Spätestens seit dem anhaltenden Fachkräftemangel gehe ich sogar so weit, dass es dem Unternehmen schadet, der nächsten Generation keinen Respekt entgegenzubringen. Zumal nach der Ausbildung jemand definitiv in die Betriebsabläufe eingearbeitet und sofort leistungsfähig ist. Demjenigen jetzt das Gefühl zugeben, du wirst nie ganz dazu gehören, sorgt im schlimmsten Fall für Fluktuation. Wobei niemand weiß, wann die nun freigewordene Stelle wieder besetzt werden kann.
Im Sinne des Unternehmens sollten diese kleinen, seit Jahrzehnten etablierten Machtspielchen also dringendst abgelegt werden. Dem Fachkräftemangel kann man dadurch ein Stück weit entgegenwirken. Zudem ist es für ein gutes Betriebsklima förderlich.
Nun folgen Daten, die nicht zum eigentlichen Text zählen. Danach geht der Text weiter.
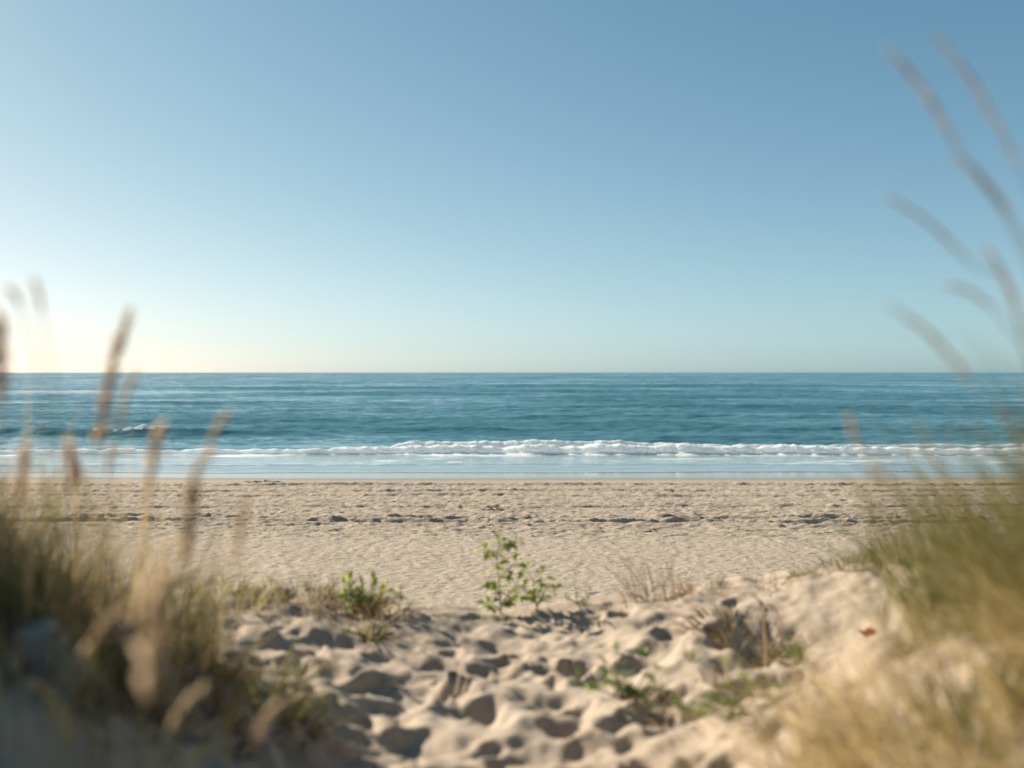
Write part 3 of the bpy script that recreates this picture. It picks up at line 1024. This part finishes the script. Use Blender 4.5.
tuft('green_tuft', 'dark green tuft deep inside the golden grass in the corner', 'grass tuft', b, 110, .22, .45, M_GREEN, (.2, .12), (.005, .010), .12, (0, 0), (.1, .5))
b = ground_hit(150, 655)
tuft('dry_weed', 'dark brown dead tussock at the foot of the left grass', 'weed', b, 320, .26, .8, M_DRY, (.25, .2), (.004, .010), .30, (0, 0), (.2, .8))

b = ground_hit(30, 640)
tuft('dry_weed', 'dark dead tussock under the left grass at the left border', 'weed', b, 320, .26, .8, M_DRY, (.2, .2), (.004, .010), .30, (0, 0), (.2, .8))

for _px, _py, _l in ((55, 690, 'scrap of dry grass on the shaded sand nearest the left border'), (205, 725, 'scrap of dry grass on the shaded sand below the thick hanging head'), (120, 745, 'lowest scrap of dry grass on the shaded sand')):
    b = ground_hit(_px, _py)
    tuft('dry_weed', _l, 'weed', b, 60, .15, 1.3, M_DRY, (.35, .25), (.003, .008), .13, (0, 0), (.2, .9))

# red leaf
b = ground_hit(868, 645)
t = thing('red_leaf', 'small curled red leaf lying at the edge of the golden grass', 'leaf', b)
mb = MB()
add_leaf(mb, b + np.array([-.03, 0, .035]), (1, .1, .2), np.array([0, -.8, .6]), .085, .4, .8)
add_leaf(mb, b + np.array([.0, -.01, .02]), (-.6, .1, .5), np.array([0, -.8, .6]), .06, .6, .8)
mb.build('blade', M_RED, t, b)

# ------------------------------------------------------------------ wrack on the beach


def wrack(label, x, y, n, r, h):
    base = np.array([x, y, float(beach_z(np.array([x]), np.array([y]))[0])])
    t = thing('seaweed_clump', label, 'seaweed', base, 'dark wrack on the beach')
    mb = MB()
    a = RNG.uniform(0, 6.28, n)
    q = r * np.sqrt(RNG.uniform(0, 1, n))
    R = np.column_stack([x + np.cos(a) * q * 1.6, y + np.sin(a) * q * .6, np.full(n, base[2]) + h * np.exp(-(q / r) ** 2 * 3) * RNG.uniform(0, 1, n)])
    D = np.stack([np.cos(a) * 2, np.sin(a), RNG.uniform(-.1, .8, n)], -1)
    add_blades(mb, R, D, RNG.uniform(.08, .3, n), .035, .6, np.clip(RNG.normal(.08, .1, n), 0, .6), 5)
    mb.build('fronds', M_DRY, t, base)


wrack('dark clump of seaweed lying alone in the middle of the beach', -.52, 29.9, 110, .17, .14)
wrack('flat strip of dark seaweed at the top of the wet sand', -9.9, 39.6, 130, .40, .07)
wrack('tiny dark seaweed scrap up the beach from the seaweed clump', 3.6, 25.4, 30, .07, .05)
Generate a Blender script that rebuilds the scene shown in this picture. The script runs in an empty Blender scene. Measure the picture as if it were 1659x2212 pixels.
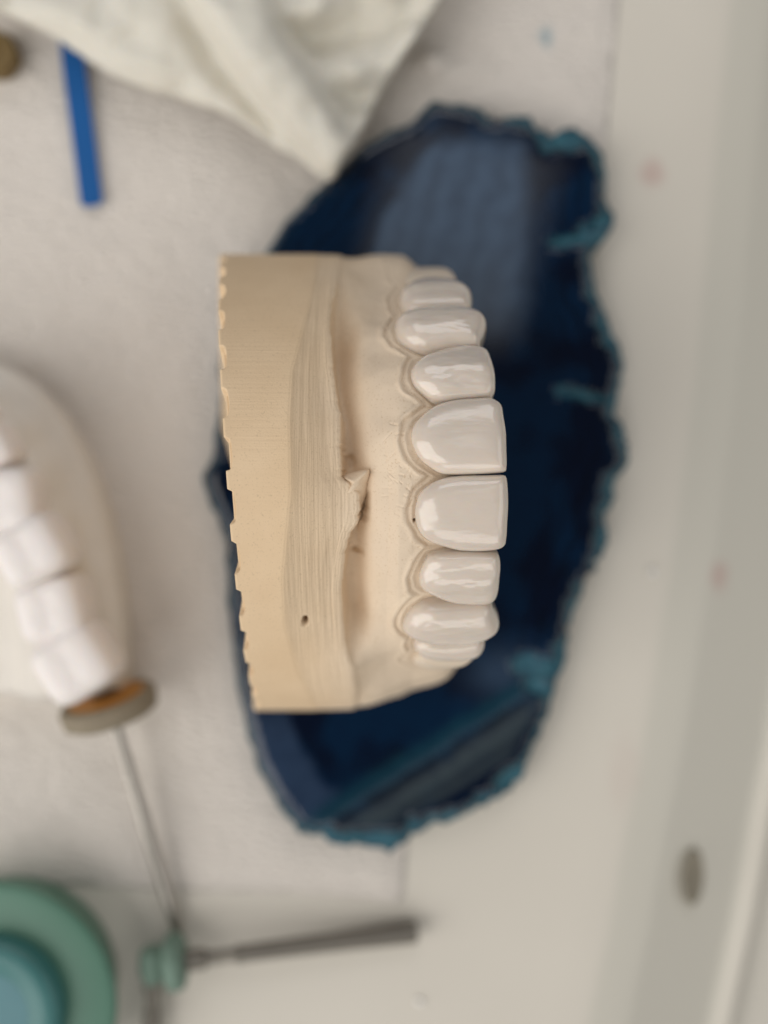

Last but not least bin ich als Jungfacharbeiter deutlich mehr bemüht, mich weiterzuentwickeln, wenn ich das Gefühl habe, dazuzugehören. Und mir nicht ständig, wie das fünfte Rad am Wagen vorkomme.
FAZIT
Einer jungen Facharbeiterin oder einem jungen Facharbeiter das Gefühl zu geben, dazuzugehören, senkt die Fluktuation und steigert das Betriebsklima. Spätestens seit dem andauernden Fachkräftemangel sollten Machtspielchen gegenüber jüngeren Mitgliedern der Belegschaft der Vergangenheit angehören. Einmal vergrault, finden diese zügig eine neue Anstellung. Die Frage ist, wie schnell der nun freigewordene Arbeitsplatz wieder besetzt werden kann.